Objective: Pictures stay out of this copy; please retype only the lines from the start of the records through the line with "SC = bpy.context.scene".

---------- Extracted data

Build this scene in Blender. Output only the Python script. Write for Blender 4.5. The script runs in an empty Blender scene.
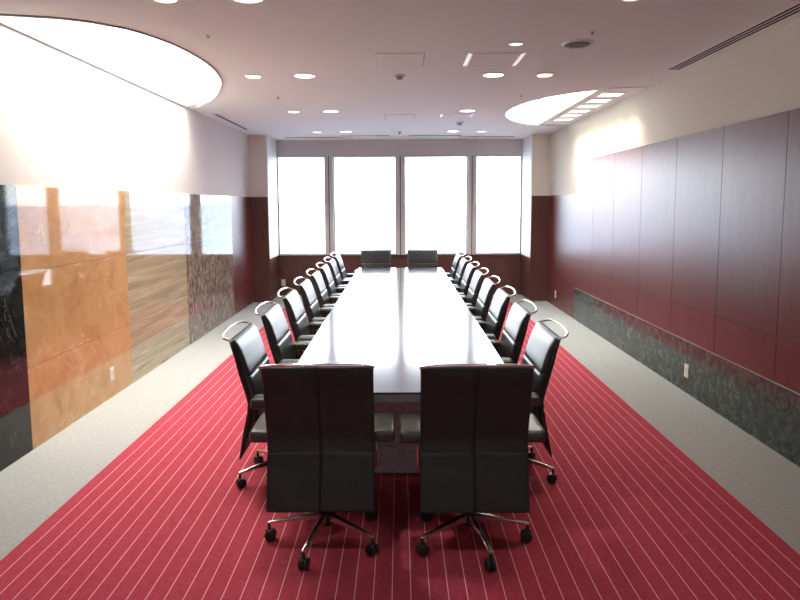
import bpy, bmesh, math, random
from mathutils import Vector, Matrix, noise
from mathutils.geometry import tessellate_polygon
PI = math.pi
C = bpy.context.scene.collection
SC = bpy.context.scene

# ------------------------------------------------------------------ camera
F_PX, PXC, PYC = 620.0, 400.0, 266.0
cam_d = bpy.data.cameras.new('camera')
cam = bpy.data.objects.new('camera', cam_d)
C.objects.link(cam)
cam_d.sensor_fit = 'HORIZONTAL'
cam_d.sensor_width = 36.0
cam_d.lens = 36.0 * F_PX / 800.0
cam_d.shift_x = 0.0
cam_d.shift_y = -(300.0 - PYC) / 800.0
cam_d.clip_start = 0.05
cam_d.clip_end = 9000
cam.location = (0, 0, 1.75)
cam.rotation_euler = (Matrix.Rotation(PI / 2 - math.radians(5.66), 3, 'X') @ Matrix.Rotation(math.radians(-0.27), 3, 'Z')).to_euler()
SC.camera = cam

# ------------------------------------------------------------------ sky
world = bpy.data.worlds.new('sky')
SC.world = world
world.use_nodes = True
wn = world.node_tree.nodes
wl = world.node_tree.links
for n in list(wn):
    wn.remove(n)
w_out = wn.new('ShaderNodeOutputWorld')
w_bg = wn.new('ShaderNodeBackground')
w_tc = wn.new('ShaderNodeTexCoord')
w_sep = wn.new('ShaderNodeSeparateXYZ')
w_ramp = wn.new('ShaderNodeValToRGB')
wl.new(w_tc.outputs['Generated'], w_sep.inputs[0])
wl.new(w_sep.outputs['Z'], w_ramp.inputs[0])
wl.new(w_ramp.outputs[0], w_bg.inputs[0])
wl.new(w_bg.outputs[0], w_out.inputs[0])
w_ramp.color_ramp.elements[0].position = 0.0
w_ramp.color_ramp.elements[0].color = (0.93, 0.96, 1.0, 1)
w_ramp.color_ramp.elements[1].position = 0.5
w_ramp.color_ramp.elements[1].color = (0.62, 0.76, 1.0, 1)
SKY = 5.8
w_bg.inputs[1].default_value = SKY

# portal over the window opening: it only guides the sky sampling, it gives no light of its own
pd = bpy.data.lights.new('window_daylight', 'AREA')
pd.shape = 'RECTANGLE'
pd.size, pd.size_y = 4.72, 1.9
pd.cycles.is_portal = True
po = bpy.data.objects.new('window_daylight', pd)
po.location = (0, 12.05, 1.73)
po.rotation_euler = (-PI / 2, 0, 0)
C.objects.link(po)

# ------------------------------------------------------------------ exposure
SC.view_settings.view_transform = 'Standard'
SC.view_settings.look = 'None'
SC.view_settings.gamma = 1.0
SC.view_settings.use_curve_mapping = False
SC.view_settings.exposure = 1.3
SC.cycles.max_bounces = 10
SC.cycles.diffuse_bounces = 6
SC.cycles.glossy_bounces = 6
SC.cycles.transparent_max_bounces = 12
SC.cycles.sample_clamp_indirect = 6.0
SC.cycles.use_denoising = True

WELL_L = 3.2        # luminous ceiling panels
WASH_L = 7.0       # wall-washing lamps in the ceiling wells
SPOT_W = 42.0       # recessed downlights

# ------------------------------------------------------------------ materials
def new_mat(name):
    m = bpy.data.materials.new(name)
    m.use_nodes = True
    return m, m.node_tree.nodes, m.node_tree.links, m.node_tree.nodes['Principled BSDF']

def plain(name, col, rough=0.5, metal=0.0, spec=0.5, coat=0.0, coat_rough=0.03, bump=0.0, bscale=200.0):
    m, n, l, b = new_mat(name)
    b.inputs['Base Color'].default_value = (*col, 1)
    b.inputs['Roughness'].default_value = rough
    b.inputs['Metallic'].default_value = metal
    b.inputs['Specular IOR Level'].default_value = spec
    b.inputs['Coat Weight'].default_value = coat
    b.inputs['Coat Roughness'].default_value = coat_rough
    if bump:
        t = n.new('ShaderNodeTexCoord')
        x = n.new('ShaderNodeTexNoise')
        x.inputs['Scale'].default_value = bscale
        x.inputs['Detail'].default_value = 4
        k = n.new('ShaderNodeBump')
        k.inputs['Strength'].default_value = bump
        k.inputs['Distance'].default_value = 0.01
        l.new(t.outputs['Object'], x.inputs['Vector'])
        l.new(x.outputs['Fac'], k.inputs['Height'])
        l.new(k.outputs[0], b.inputs['Normal'])
    return m

def ramp(n, stops, interp='LINEAR'):
    r = n.new('ShaderNodeValToRGB')
    r.color_ramp.interpolation = interp
    e = r.color_ramp.elements
    while len(e) < len(stops):
        e.new(0.5)
    for i, (p, c) in enumerate(stops):
        e[i].position = p
        e[i].color = (*c, 1)
    return r

def mapped(n, l, scale, rot=(0, 0, 0)):
    t = n.new('ShaderNodeTexCoord')
    mp = n.new('ShaderNodeMapping')
    mp.inputs['Scale'].default_value = scale
    mp.inputs['Rotation'].default_value = rot
    l.new(t.outputs['Object'], mp.inputs[0])
    return mp

def noise_tex(n, l, vec, scale, detail=6, rough=0.6, dist=0.0):
    x = n.new('ShaderNodeTexNoise')
    x.inputs['Scale'].default_value = scale
    x.inputs['Detail'].default_value = detail
    x.inputs['Roughness'].default_value = rough
    x.inputs['Distortion'].default_value = dist
    l.new(vec.outputs[0], x.inputs['Vector'])
    return x

def mixc(n, l, fac, a, b):
    x = n.new('ShaderNodeMix')
    x.data_type = 'RGBA'
    l.new(fac, x.inputs[0])
    for k, v in ((6, a), (7, b)):
        if isinstance(v, tuple):
            x.inputs[k].default_value = (*v, 1)
        else:
            l.new(v, x.inputs[k])
    return x.outputs[2]

def math_n(n, l, op, a, b=None):
    x = n.new('ShaderNodeMath')
    x.operation = op
    for k, v in ((0, a), (1, b)):
        if v is None:
            continue
        if isinstance(v, (int, float)):
            x.inputs[k].default_value = v
        else:
            l.new(v, x.inputs[k])
    return x.outputs[0]

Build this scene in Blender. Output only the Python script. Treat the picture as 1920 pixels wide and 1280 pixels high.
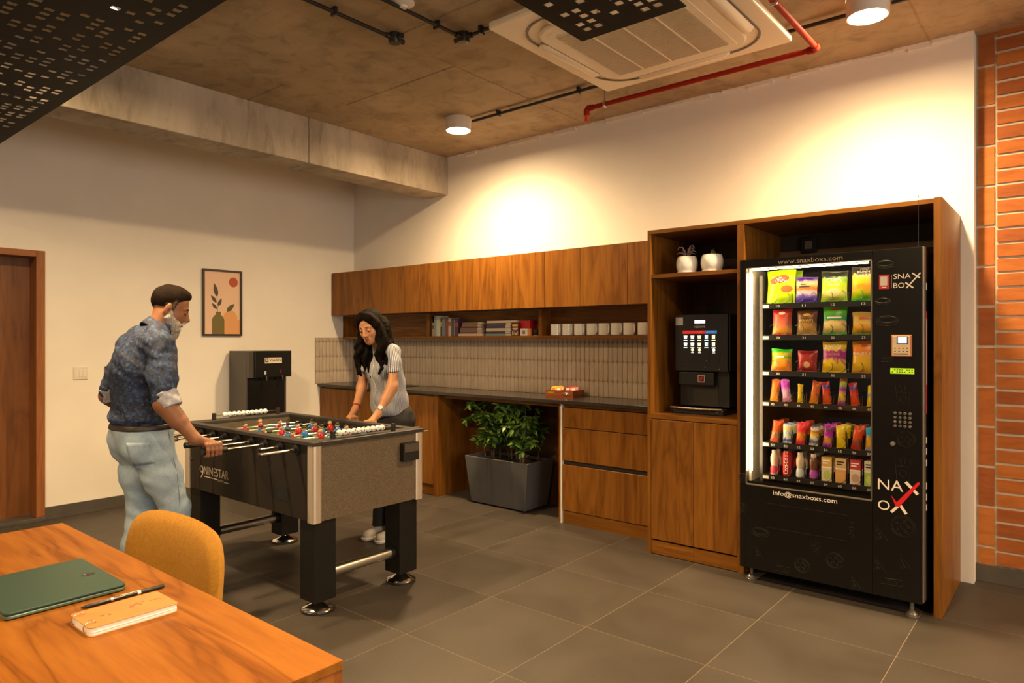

--------------------

Right answer:
Build this scene in Blender. Output only the Python script. Write for Blender 4.5. The script runs in an empty Blender scene.
import bpy, bmesh, math, random
from mathutils import Vector, Matrix, noise
from mathutils.geometry import tessellate_polygon
PI = math.pi
C = bpy.context.scene.collection
SC = bpy.context.scene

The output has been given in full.